■ Exercise description
Give back, unchanged, the line with "MB().box(x0, x1, y0", the line with "pull(d, XC1 - .115, .585, .125)", and every line between them, and no other line.

[start Records to use]

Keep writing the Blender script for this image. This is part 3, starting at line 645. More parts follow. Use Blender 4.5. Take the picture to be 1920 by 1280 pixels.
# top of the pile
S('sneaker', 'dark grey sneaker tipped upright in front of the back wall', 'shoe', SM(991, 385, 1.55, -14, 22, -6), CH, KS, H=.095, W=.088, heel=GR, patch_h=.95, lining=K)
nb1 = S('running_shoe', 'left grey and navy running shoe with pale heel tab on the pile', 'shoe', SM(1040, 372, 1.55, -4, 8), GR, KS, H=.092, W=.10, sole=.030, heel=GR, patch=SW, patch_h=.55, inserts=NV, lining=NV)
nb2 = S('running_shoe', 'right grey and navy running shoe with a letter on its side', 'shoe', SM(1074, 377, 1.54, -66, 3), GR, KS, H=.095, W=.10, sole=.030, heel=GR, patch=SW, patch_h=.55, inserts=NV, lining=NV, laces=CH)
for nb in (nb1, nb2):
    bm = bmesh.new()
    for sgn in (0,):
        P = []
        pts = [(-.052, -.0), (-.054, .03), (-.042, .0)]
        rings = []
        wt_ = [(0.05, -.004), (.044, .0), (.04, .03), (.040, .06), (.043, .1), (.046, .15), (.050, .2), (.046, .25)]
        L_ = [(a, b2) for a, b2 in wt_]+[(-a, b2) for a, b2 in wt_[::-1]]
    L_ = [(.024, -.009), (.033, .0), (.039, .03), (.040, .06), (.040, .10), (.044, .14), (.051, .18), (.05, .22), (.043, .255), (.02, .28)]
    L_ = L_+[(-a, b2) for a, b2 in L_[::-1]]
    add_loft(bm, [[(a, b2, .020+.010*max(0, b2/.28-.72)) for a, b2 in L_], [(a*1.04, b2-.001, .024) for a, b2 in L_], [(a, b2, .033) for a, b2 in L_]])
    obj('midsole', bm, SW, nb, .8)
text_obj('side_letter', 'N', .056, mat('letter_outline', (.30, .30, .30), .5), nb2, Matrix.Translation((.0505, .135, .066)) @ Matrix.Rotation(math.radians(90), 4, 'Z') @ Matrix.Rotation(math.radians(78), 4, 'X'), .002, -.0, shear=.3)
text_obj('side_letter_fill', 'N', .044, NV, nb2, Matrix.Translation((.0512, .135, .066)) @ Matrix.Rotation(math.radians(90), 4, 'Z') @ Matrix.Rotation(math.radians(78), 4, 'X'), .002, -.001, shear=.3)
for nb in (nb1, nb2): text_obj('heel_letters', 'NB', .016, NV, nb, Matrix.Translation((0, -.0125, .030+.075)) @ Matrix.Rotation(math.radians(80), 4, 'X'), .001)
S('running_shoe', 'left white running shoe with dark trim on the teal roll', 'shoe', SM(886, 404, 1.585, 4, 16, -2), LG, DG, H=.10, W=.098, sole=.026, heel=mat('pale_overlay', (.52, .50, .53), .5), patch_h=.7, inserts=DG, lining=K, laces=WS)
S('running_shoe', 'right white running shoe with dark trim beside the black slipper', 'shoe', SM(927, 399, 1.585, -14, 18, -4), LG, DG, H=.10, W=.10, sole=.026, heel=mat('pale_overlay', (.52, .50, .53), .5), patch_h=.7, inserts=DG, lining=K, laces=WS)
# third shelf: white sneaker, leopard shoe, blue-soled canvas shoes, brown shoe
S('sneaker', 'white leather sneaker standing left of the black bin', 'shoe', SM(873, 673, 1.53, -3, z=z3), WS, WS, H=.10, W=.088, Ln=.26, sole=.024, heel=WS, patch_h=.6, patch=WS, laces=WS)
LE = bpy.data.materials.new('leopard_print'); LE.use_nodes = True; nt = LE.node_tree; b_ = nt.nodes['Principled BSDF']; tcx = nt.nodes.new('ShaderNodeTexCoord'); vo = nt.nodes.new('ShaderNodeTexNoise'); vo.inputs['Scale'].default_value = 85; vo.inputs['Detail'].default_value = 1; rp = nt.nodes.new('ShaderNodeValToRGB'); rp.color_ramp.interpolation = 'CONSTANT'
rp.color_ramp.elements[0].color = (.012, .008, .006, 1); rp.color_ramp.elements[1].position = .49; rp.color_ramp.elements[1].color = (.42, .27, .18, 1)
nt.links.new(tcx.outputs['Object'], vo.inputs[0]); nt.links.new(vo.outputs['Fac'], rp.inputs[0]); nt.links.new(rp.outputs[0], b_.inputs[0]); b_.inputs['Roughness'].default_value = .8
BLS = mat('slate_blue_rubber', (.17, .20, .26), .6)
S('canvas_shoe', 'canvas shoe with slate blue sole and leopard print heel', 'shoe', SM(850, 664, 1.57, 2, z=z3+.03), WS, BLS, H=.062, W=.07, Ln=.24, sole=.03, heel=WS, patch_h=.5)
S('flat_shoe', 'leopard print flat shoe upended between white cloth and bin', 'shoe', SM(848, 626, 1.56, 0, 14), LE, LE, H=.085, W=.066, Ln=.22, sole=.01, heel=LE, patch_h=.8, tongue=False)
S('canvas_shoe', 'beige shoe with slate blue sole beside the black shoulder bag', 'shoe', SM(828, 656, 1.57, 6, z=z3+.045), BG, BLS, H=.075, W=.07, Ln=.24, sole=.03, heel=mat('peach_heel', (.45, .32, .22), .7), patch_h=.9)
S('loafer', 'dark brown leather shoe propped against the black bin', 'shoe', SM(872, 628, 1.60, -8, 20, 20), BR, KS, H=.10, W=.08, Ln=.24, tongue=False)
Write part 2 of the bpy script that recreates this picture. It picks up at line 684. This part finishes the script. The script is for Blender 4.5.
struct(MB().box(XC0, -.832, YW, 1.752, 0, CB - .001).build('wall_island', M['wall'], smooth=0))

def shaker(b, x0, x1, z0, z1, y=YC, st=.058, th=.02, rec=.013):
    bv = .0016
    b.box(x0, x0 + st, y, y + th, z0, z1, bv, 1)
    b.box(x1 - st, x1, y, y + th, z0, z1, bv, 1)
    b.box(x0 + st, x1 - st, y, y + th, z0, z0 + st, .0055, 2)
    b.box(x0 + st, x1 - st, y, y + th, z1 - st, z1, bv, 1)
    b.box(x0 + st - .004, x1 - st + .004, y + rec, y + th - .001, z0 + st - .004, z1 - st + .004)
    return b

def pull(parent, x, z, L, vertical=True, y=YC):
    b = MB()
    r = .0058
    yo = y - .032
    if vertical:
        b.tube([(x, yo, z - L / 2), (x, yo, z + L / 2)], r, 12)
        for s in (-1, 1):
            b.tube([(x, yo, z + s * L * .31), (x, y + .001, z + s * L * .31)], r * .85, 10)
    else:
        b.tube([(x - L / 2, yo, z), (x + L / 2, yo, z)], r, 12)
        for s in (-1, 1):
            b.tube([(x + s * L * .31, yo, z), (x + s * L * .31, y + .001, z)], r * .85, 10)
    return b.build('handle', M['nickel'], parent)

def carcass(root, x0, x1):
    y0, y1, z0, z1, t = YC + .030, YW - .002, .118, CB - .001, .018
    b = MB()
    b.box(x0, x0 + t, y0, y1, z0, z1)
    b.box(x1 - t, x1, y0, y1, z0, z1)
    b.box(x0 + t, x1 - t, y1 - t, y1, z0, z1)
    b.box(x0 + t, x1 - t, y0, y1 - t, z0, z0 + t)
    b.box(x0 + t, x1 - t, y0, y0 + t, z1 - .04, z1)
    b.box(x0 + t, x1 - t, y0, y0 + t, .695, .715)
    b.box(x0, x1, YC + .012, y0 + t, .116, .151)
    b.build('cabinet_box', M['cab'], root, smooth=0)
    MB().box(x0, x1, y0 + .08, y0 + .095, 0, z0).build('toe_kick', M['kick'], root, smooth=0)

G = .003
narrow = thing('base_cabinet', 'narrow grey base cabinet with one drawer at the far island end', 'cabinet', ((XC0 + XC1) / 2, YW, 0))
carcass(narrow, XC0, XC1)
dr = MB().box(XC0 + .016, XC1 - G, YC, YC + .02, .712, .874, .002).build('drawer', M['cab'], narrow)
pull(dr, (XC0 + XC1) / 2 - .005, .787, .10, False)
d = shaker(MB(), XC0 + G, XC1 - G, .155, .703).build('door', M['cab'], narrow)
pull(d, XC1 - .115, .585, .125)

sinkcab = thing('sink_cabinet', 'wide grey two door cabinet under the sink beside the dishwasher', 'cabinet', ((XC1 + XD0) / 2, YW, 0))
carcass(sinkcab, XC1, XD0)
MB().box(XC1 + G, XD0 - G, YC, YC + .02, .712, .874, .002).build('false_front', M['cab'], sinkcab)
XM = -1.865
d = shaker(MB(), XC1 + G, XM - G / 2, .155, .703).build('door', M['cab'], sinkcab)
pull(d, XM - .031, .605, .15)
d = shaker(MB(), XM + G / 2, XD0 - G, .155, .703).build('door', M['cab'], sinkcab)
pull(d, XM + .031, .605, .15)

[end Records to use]

■ Worked answer
    MB().box(x0, x1, y0 + .08, y0 + .095, 0, z0).build('toe_kick', M['kick'], root, smooth=0)

G = .003
narrow = thing('base_cabinet', 'narrow grey base cabinet with one drawer at the far island end', 'cabinet', ((XC0 + XC1) / 2, YW, 0))
carcass(narrow, XC0, XC1)
dr = MB().box(XC0 + .016, XC1 - G, YC, YC + .02, .712, .874, .002).build('drawer', M['cab'], narrow)
pull(dr, (XC0 + XC1) / 2 - .005, .787, .10, False)
d = shaker(MB(), XC0 + G, XC1 - G, .155, .703).build('door', M['cab'], narrow)
pull(d, XC1 - .115, .585, .125)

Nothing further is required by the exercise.